The new upload feature is available in the latest version of Dropbox for the desktop and the Android Market. Dropbox is also offering up to 3GB of extra storage space for your automatic photo uploads so you don’t have to worry about maxing out your Dropbox allowance with pics. Your extra 3GB will be doled out in 500MB increments as required and your uploaded photos will be automatically sent to a new folder called “Camera Uploads.”

If you’re on a Mac or PC, Dropbox’s desktop app will automatically upload photos for you whether they’re coming from a connected camera, smartphone, tablet or SD card. There’s no word on when this feature is coming to Linux and Dropbox warns the company is still working out the bugs on the new desktop apps. The company began beta testing the new desktop apps earlier in February.

Once you’ve enabled Dropbox’s new photo uploads feature, you will also get a sneak peek at the new look for the Dropbox website. The redesign sports a much cleaner, simplified interface with larger icons.

Dropbox and its competition

There are other services that offer similar functionality to Dropbox’s new feature. Google’s Instant Upload is a fair alternative, but it restricts the size of your photos to 2048 pixels at their widest edge, while Dropbox won’t restrict the size of your images at all.

Similarly, Apple’s Photo Stream automatically syncs your photos across all your devices; the company restricts the size of Photo Stream photos on iOS devices up to 2048 by 1536 pixels, like Google, though Macs and PCs will download and store Photo Stream photos at their full resolution.

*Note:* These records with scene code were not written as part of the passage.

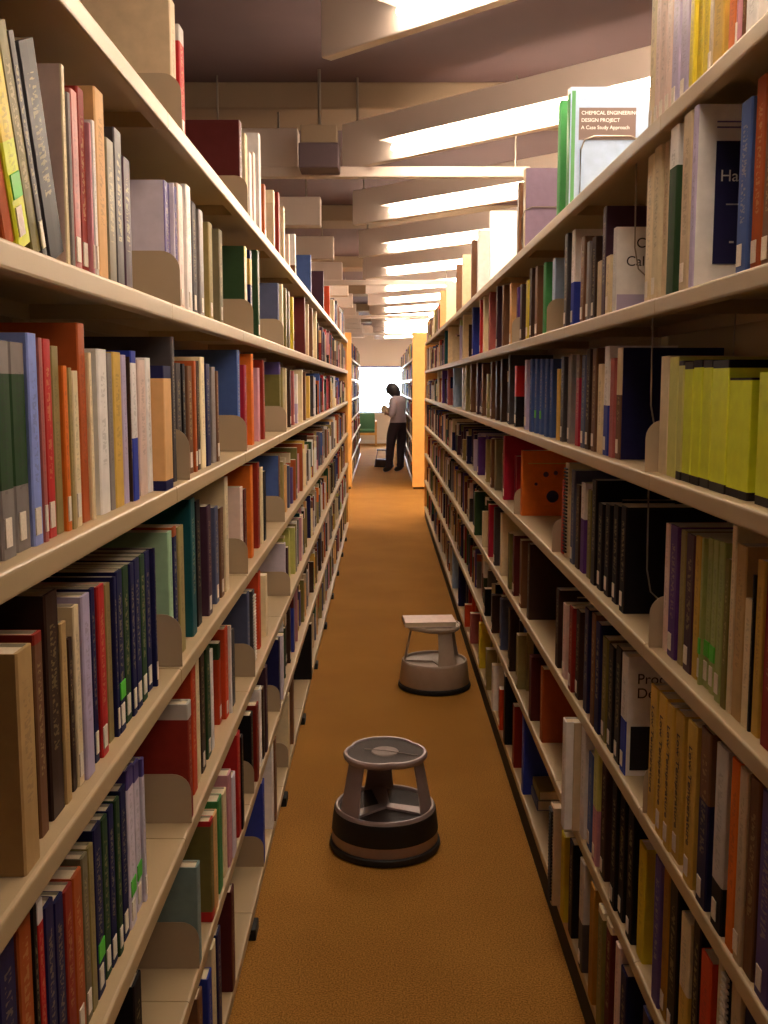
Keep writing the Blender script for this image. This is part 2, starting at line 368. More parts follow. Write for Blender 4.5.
def cover_mesh(t, h, d, base, bands, near_col, near_sign, title, kind='book'):
    """wrap-round cover seen from above, raised in height bands; local -x is the spine"""
    ct = .0022 if kind != 'box' else .003
    o = [(d, -t / 2), (.0022, -t / 2), (.0003, -t * .43), (0, 0), (.0003, t * .43), (.0022, t / 2), (d, t / 2)]
    if kind in ('box', 'paper'): o = [(d, -t / 2), (.0015, -t / 2), (0, -t / 2 + .0015), (0, 0), (0, t / 2 - .0015), (.0015, t / 2), (d, t / 2)]
    inn = [(d, t / 2 - ct), (.0045, t / 2 - ct), (.0045, -t / 2 + ct), (d, -t / 2 + ct)]
    loop = o + inn; n = len(loop)
    zs = sorted({0.0, h} | {round(b[0] * h, 5) for b in bands} | {round(b[1] * h, 5) for b in bands})
    verts = [(x, y, z) for z in zs for x, y in loop]
    faces = []; cols = []; tit = []; uvs = []
    def colat(zf):
        for b in bands:
            if b[0] - 1e-4 <= zf <= b[1] + 1e-4: return b[2]
        return base
    for k in range(len(zs) - 1):
        zf = (zs[k] + zs[k + 1]) / 2 / h; c = colat(zf)
        for i in range(n):
            j = (i + 1) % n
            faces.append((k * n + j, k * n + i, (k + 1) * n + i, (k + 1) * n + j))
            sp = 1 <= i <= 4
            cc = c
            if near_col and ((near_sign < 0 and i == 0) or (near_sign > 0 and i == 5)): cc = near_col
            if i >= 7: cc = tuple(v * .9 for v in (.75, .7, .6))
            cols.append(cc); tit.append(tuple(title) + (1.0 if sp else 0.0,))
            u = [(loop[j][1] / t + .5, zs[k] / h), (loop[i][1] / t + .5, zs[k] / h), (loop[i][1] / t + .5, zs[k + 1] / h), (loop[j][1] / t + .5, zs[k + 1] / h)]
            uvs.append(u if sp else None)
    m = (len(zs) - 1) * n
    faces.append(tuple(range(n))); cols.append(base); tit.append((0, 0, 0, 0)); uvs.append(None)
    faces.append(tuple(m + i for i in reversed(range(n)))); cols.append(colat(.999)); tit.append((0, 0, 0, 0)); uvs.append(None)
    me = bpy.data.meshes.new('book_cover'); me.from_pydata(verts, [], faces); addcol(me, cols, tit, uvs)
    return me
def box_me(name, x0, x1, y0, y1, z0, z1, m):
    v = [(x, y, z) for z in (z0, z1) for y in (y0, y1) for x in (x0, x1)]
    f = [(0, 2, 3, 1), (4, 5, 7, 6), (0, 1, 5, 4), (2, 6, 7, 3), (0, 4, 6, 2), (1, 3, 7, 5)]
    me = bpy.data.meshes.new(name); me.from_pydata(v, [], f); me.materials.append(m); return me

SHELFNAME = ['top shelf', 'second shelf', 'third shelf', 'fourth shelf', 'fifth shelf', 'sixth shelf', 'bottom shelf']
books = []       # records of individual books
plates = []
def dark(c): return (0.2126 * c[0] + .7152 * c[1] + .0722 * c[2]) < .18
def place_book(rec):
    side = rec['side']; t, h, d = rec['t'], rec['h'], rec['d']
    col = lin(PAL[rec['c']]); jit = R.uniform(.9, 1.1)
    col = tuple(min(.92, v * jit) for v in col)
    bands = [(a, b, lin(PAL[c])) for a, b, c in rec['bands']]
    nc = lin(PAL[rec['nc']]) if rec.get('nc') else None
    s = -1 if side == 'R' else 1
    title = lin((235, 215, 150)) if dark(col) else lin((60, 48, 60))
    if rec['kind'] in ('binder', 'box'): title = col
    me = cover_mesh(t, h, d, col, bands, nc, s, title, 'box' if rec['kind'] in ('box', 'binder') else 'book')
    me.materials.append(M['gloss'] if rec['gloss'] else M['cloth'])
    X = rec['X']; lean = rec.get('lean', 0)
    rz = 0 if side == 'R' else PI
    o = link({'box': 'magazine_box', 'binder': 'magazine_file', 'spiral': 'spiral_bound_book'}.get(rec['kind'], 'book'), me, None, (X, rec['y'], rec['z'] + .0006 + (abs(math.sin(rad(lean))) * t / 2)), (0, 0, 0))
    rx = rad(lean) * (1 if side == 'R' else -1)
    o.rotation_euler = Euler((rx, 0, rz), 'XYZ')
    if rec['kind'] in ('box', 'binder'):
        link('box_filling', box_me('box_filling', .005, d - .002, -t / 2 + .0032, t / 2 - .0032, .002, h - .02, M['page']), o)
    else:
        link('page_block', box_me('page_block', .0047, d - .004, -t / 2 + .0023, t / 2 - .0023, .003, h - .004, M['page']), o)
    if rec.get('L') and t > .008:
        wl = min(t * .30, .009); yo = t * .12
        link('call_number_label', box_me('call_number_label', -.0012, .001, yo - wl, yo + wl, .012, .042, M['label']), o)
    if rec.get('g'):
        wl = min(t * .46, .014)
        g = link('green_sticker', box_me('green_sticker', -.0012, .001, -wl, wl, .05, .075, M['sticker']), o); g['label'] = 'bright green sticker'
    if rec['kind'] == 'spiral':
        b = bmesh.new(); k = 0; z = .012
        while z < h - .01:
            bx(b, -.005, .003, -t * .42, t * .42, z, z + .0042); z += .0095
        obj('spiral_binding', b, M['black'] if not dark(col) else M['label'], o)
    rec['obj'] = o
    return o

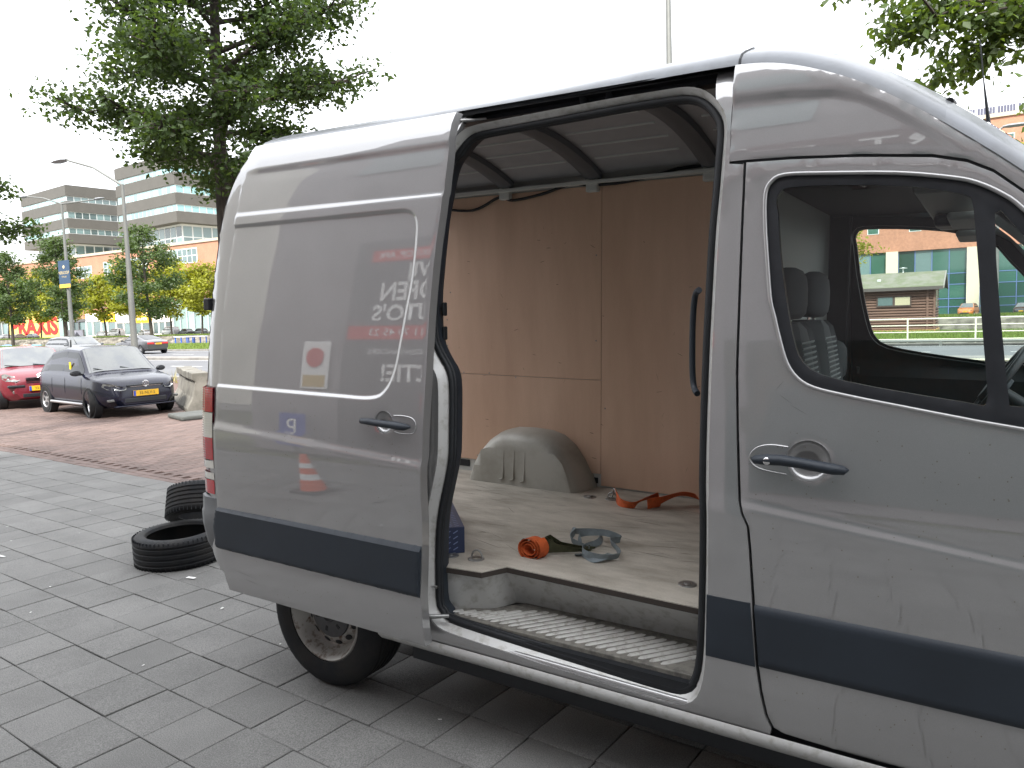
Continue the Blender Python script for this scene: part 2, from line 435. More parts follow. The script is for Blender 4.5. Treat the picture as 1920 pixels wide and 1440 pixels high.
pv = MB(); pv.grid([[uv(u, v, -.014) for u in (-60, -12, 6, 40)] for v in (-40, KV)]); pav = struct(pv.build('pavement', JOINT))
def slabmesh(du, dv, h, b, name):
    """one slab, chamfered round its upper edge, 26 triangles at most"""
    x, y = du/2, dv/2
    vs = [(-x,-y,-h),(x,-y,-h),(x,y,-h),(-x,y,-h),(-x,-y,-b),(x,-y,-b),(x,y,-b),(-x,y,-b),(-x+b,-y+b,0),(x-b,-y+b,0),(x-b,y-b,0),(-x+b,y-b,0)]
    fs = [(8,9,10,11)]
    for i in range(4):
        j = (i+1) % 4; fs += [(i, j, j+4, i+4), (i+4, j+4, j+8, i+8)]
    return vs, fs
PU, PVV = 0.318, 0.3025
SV, SF = slabmesh(PU-.0055, PVV-.0055, .04, .0025, 's')
smesh = bpy.data.meshes.new('paving_slab'); smesh.from_pydata(SV, [], SF); smesh.update(); smesh.materials.append(SLAB)
CI = cam.matrix_world.inverted(); FL = 1442.0
def pix(p):
    q = CI @ Vector(p)
    if q.z > -.2: return None
    return 960+FL*q.x/-q.z, 720-FL*q.y/-q.z, -q.z
slabs = []
row = 0
nrows = int((KV+5.2)/PVV)
for r in range(nrows):
    v0 = KV-(r+.5)*PVV
    ph = 0.147 - 0.1*((r*7+3) % 10) + RNG.uniform(-.03, .03)
    k0 = int(-13.2/PU)
    for k in range(k0, int(6.0/PU)):
        u0 = ph+k*PU
        slabs.append((u0, v0, RNG.uniform(-.0022, .0022), RNG.uniform(-.004, .004), RNG.uniform(-.004, .004), RNG.uniform(-.006, .006)))
def vis(s):
    q = pix(uv(s[0], s[1]))
    if q is None: return 1e9
    x, y, d = q
    hidden = s[0] > -.4 and x > 760
    return d + (0 if (-60 < x < 1500 and 780 < y < 1520 and not hidden) else 1000)
slabs.sort(key=vis)
for s in slabs[:300]:
    o = bpy.data.objects.new('paving_slab', smesh); COL.objects.link(o); o.parent = pav
    o.location = uv(s[0], s[1], s[2]); o.rotation_euler = (s[3], s[4], UA+s[5])
rest = slabs[300:]
def joined(items, V0, F0, rot, extra=0.0):
    V0 = np.array(V0); F4 = np.array(F0); n = len(items); k = len(V0)
    A = np.array([(uv(s[0], s[1], s[2])) for s in items]); th = np.array([rot+s[5] + (s[6] if len(s) > 6 else 0) for s in items])
    c, s_ = np.cos(th)[:, None], np.sin(th)[:, None]
    X = V0[None, :, 0]*c - V0[None, :, 1]*s_; Y = V0[None, :, 0]*s_ + V0[None, :, 1]*c
    tx = np.array([s[3] for s in items])[:, None]; ty = np.array([s[4] for s in items])[:, None]
    Z = V0[None, :, 2] + V0[None, :, 0]*ty + V0[None, :, 1]*tx
    P = np.stack([X, Y, Z], 2)+A[:, None, :]
    F = F4[None]+np.arange(n)[:, None, None]*k
    return P.reshape(-1, 3), F.reshape(-1, 4)
Pq, Fq = joined(rest, SV, SF, UA)
soup('paving_slabs', Pq, Fq, SLABI, pav, kind='stuff')

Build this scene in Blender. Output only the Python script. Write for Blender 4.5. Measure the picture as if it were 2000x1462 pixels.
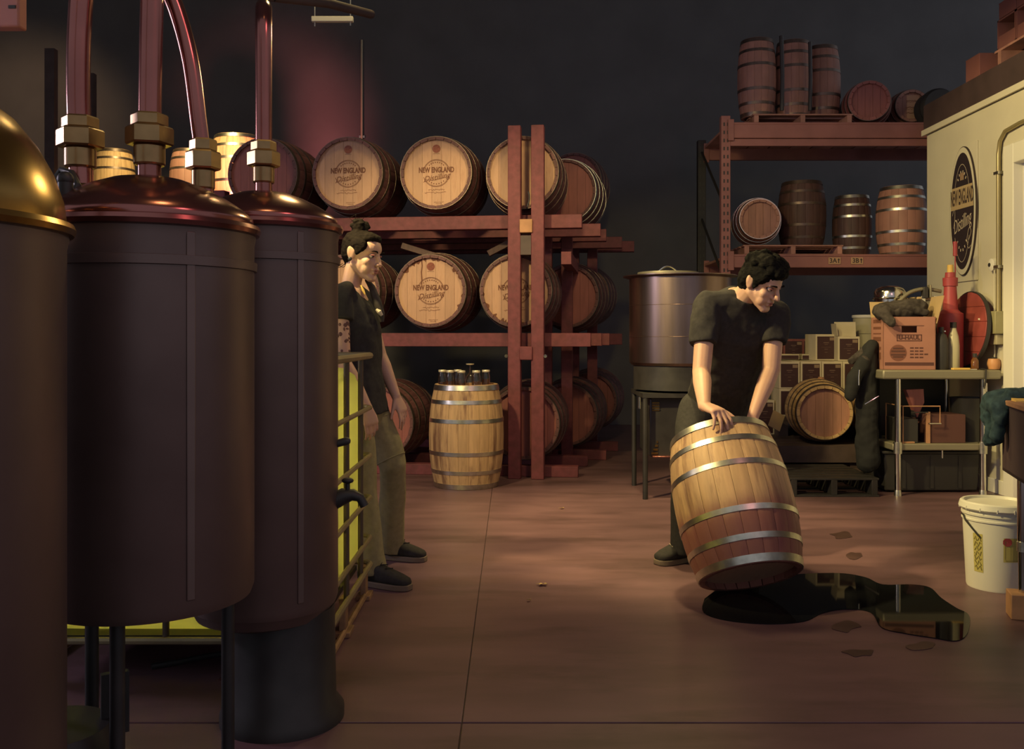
import bpy, bmesh, math, random
from mathutils import Vector, Matrix, Quaternion, noise as mnoise
random.seed(7)
for o in list(bpy.data.objects): bpy.data.objects.remove(o)
SC = bpy.context.scene
COL = SC.collection
PI = math.pi
# ------------------------------------------------------------------ camera, world, lights, exposure
EYE, F, CX, HY = 1.12, 1800.0, 1000.0, 655.0        # eye height, focal length and horizon of a 2000 x 1462 frame
cam = bpy.data.objects.new('camera', bpy.data.cameras.new('camera')); COL.objects.link(cam)
cam.location = (0, 0, EYE); cam.rotation_euler = (PI/2, 0, 0)
cam.data.sensor_width = 36; cam.data.lens = F/2000*36
cam.data.shift_y = -(731-HY)/2000; cam.data.clip_start = 0.05
SC.camera = cam
SC.view_settings.view_transform = 'Standard'; SC.view_settings.look = 'None'
SC.view_settings.exposure = 0.0; SC.view_settings.gamma = 1.0; SC.view_settings.use_curve_mapping = False
W = bpy.data.worlds.new('world'); SC.world = W; W.use_nodes = True
W.node_tree.nodes['Background'].inputs[0].default_value = (0.90, 0.92, 1.0, 1)
W.node_tree.nodes['Background'].inputs[1].default_value = 0.36
def lamp(name, kind, loc, aim, energy, color, size=0.5, spot=80, blend=0.6):
    d = bpy.data.lights.new(name, kind); d.energy = energy; d.color = color
    if kind == 'AREA': d.shape = 'DISK'; d.size = size
    else: d.shadow_soft_size = size
    if kind == 'SPOT': d.spot_size = math.radians(spot); d.spot_blend = blend
    o = bpy.data.objects.new(name, d); COL.objects.link(o); o.location = loc
    o.rotation_euler = (Vector(aim)-Vector(loc)).to_track_quat('-Z', 'Y').to_euler()
    return o
WARM = (1.0, 0.76, 0.31)
lamp('key_spot', 'SPOT', (-1.6, 3.6, 3.2), (1.3, 5.2, 0.6), 760, WARM, 0.10, 48, 0.35)  # unseen key from the upper left; the track is made up
lamp('key_spot', 'SPOT', (-1.5, 3.7, 3.2), (-0.4, 7.0, 0.95), 430, WARM, 0.10, 56, 0.6)  # unseen second spot, on no track, added to light the rack barrels
lamp('tank_fill', 'SPOT', (-1.15, 3.5, 3.3), (-1.12, 3.47, 0.9), 1700, WARM, 0.08, 21, 0.4)  # unseen narrow spot added so the plastic tank glows
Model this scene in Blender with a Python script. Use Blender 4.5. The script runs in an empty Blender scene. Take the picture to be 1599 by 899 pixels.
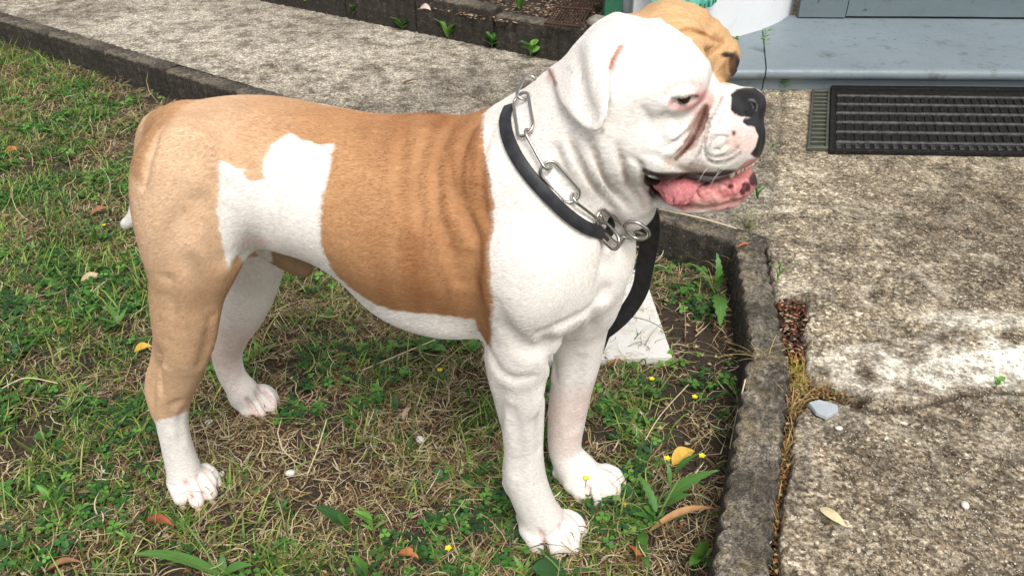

Photo uploads are an interesting move from Dropbox, perhaps signaling that the company wants to add more value to its service as larger tech companies encroach on its territory. Apple recently launched iCloud, which offers iOS users the ability to sync files and images across multiple devices. And Google is reportedly getting set to launch its own Dropbox-like service, even though it already offers online storage of files through Google Docs and photos via Picasa and Google+.